Monday, July 30, 2018

40" Picture Frame For under $100

Yup, another version of my picture frame obsession (YAPF). I have turned several laptops into picture frames in the past. The Mark I, a ca'95 HP laptop is still running strong, 8 years non stop. The Mark II ca'99 HP laptops were not that strong. These died after few years...something changed in HP's quality about the new millenum...

So here we go again! This time I am spending real $$$ on it!

The ingredients:

  1.  A used HDTV from craigslist.org.  Best, a TV with LED back-light and 1080p resolution (a 720p works too but the picture quality is not that great unless they are small.). I got a 4yr old Emerson LC401EM3F.for $75
  2. Rapsberry Pi Zero $5 or better RPiZeroW $10 (much more fun to access remotely)
  3. miniSD card, greater than 4GB capacity $5
  4. 5V USB power supply (a charger better than 500mA), USB cable (to power RPi) $10
  5. High-Speed Mini-HDMI to HDMI Cable, such as this (Amazon Basic) $5
Total about $95.

Quick steps to the finish

Here are the steps to achive glory in less than an hour...that is if you know what you're doing. (Some skills required.)

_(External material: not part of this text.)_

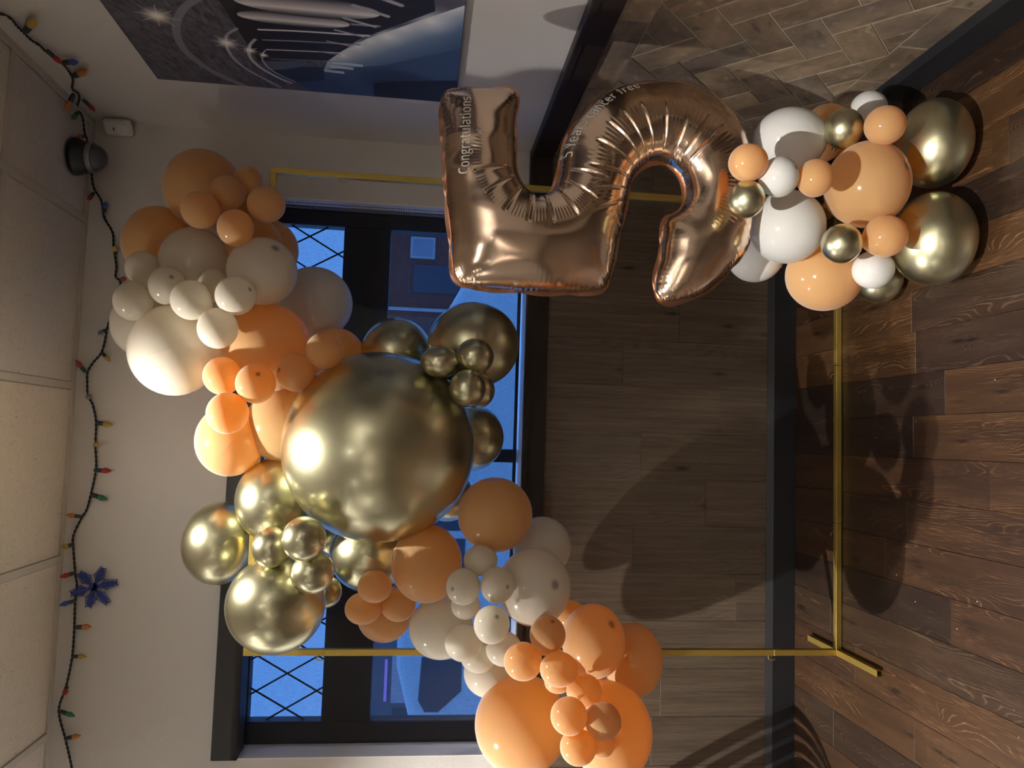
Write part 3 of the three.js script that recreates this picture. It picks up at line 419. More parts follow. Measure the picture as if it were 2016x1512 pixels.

Create Bootable Raspian Lite system. 

There are plenty tutorials online how to do it here.
  • Download Raspian Lite (at the time of writing it's STRETCH). Here
  • Image your microSD card (on linux I use dd)
  • Connect a keyboard (needs a microUSB to USB cable/adapter, OTG works) to USB port.
  • Connect monitor via you cable (you can use adapters but the connectors on RPIW are fragile and close together so cable work better).
  • Power it up by plugging the USB charger/power supply into PWR connector.
  • You should see RPI booting.
  • After booting, log in as pi, password raspberry

Configure the system, via raspi-config utility.

  • change password (if you want)
  • set hostname (if you want)
  • configure wifi (so you can log into it with ssh - applies only to RPIZ or if you plug inWiFi adaptor)
  • enable ssh
  • configure locale: US UTF-8, timezone
  • configure keyboard: Generic 104 PC, US than at the end there is option to set Ctrl-Alt-Backspace to kill X
  • configure boot to console (not graphical)
  • set to resize file system to full CD
  • reboot, check that wifi is connected (ping something), also check you can ssh to the system (handy later)

Add to the system, as Lite is a bit...lite.

  • first update  all
    • sudo apt-get update && sudo apt-get upgrade -y
  • reboot 
  • install graphical display (xorg) and other utils
    • sudo apt-get install --no-install-recommends xserver-xorg xinit x11-xserver-utils lightdm feh
    • note: the lightdm allows auto login to X; feh is the slide show application.

Configure scripts so things start automatically on every boot.

  • create ~/.xinitrc (this is what startx runs: disable x screen blanking and make it execute pf.sh at the end)
    xset s off
    xset -dpms
    xset s noblank
    /home/pi/bin/pf.sh
  • create ~/bin/pf.sh to start feh in desired mode - full screen, randomized slide show 60s, no mouse etc and make it look for pictures in ... Pictures directory)
    feh -xrzYZFD60 --no-pointer --auto-rotate ~/Pictures
  • in ~/.profile add the following at the end  (this runs startx on login from tty1 so autologin will use it)
    if [[ -z $DISPLAY ]] && [[ $(tty) = /dev/tty1 ]]; then
    startx
    fi

Enjoy the view

Put some pictures in Pictures directory (you can use the scp utility via network).
Connect da TV.
Reboot.
You should see RPI booting and then switching into graphical X and after a moment displaying the pictures.

DONE?


Ahh...No....not completely. I still want the YAPF.M3 to turn off when nobody is watching and back on when somebody is here (via a PIR sensor). More on this later  (hooking PIR sensor, using HDMI CEC TV control and wrapping it all in a script).

Here is how to add schedule to the YAPF.M3
http://minkbot.blogspot.com/2018/08/picture-frame-rpipf-on-schedule.html

Also, since it's already connected to wifi, perhaps it could suck in the pictures itself? The disadvantage is that I am still using Picassa and which do not modify my pictures (Picassa just remembers the operations) and the pictures would be the resolution unnecessary higher than 1080p (20MP anyone?).

Github Repository

All the files are in github. These can be copied to the home directory: ~/home/pi.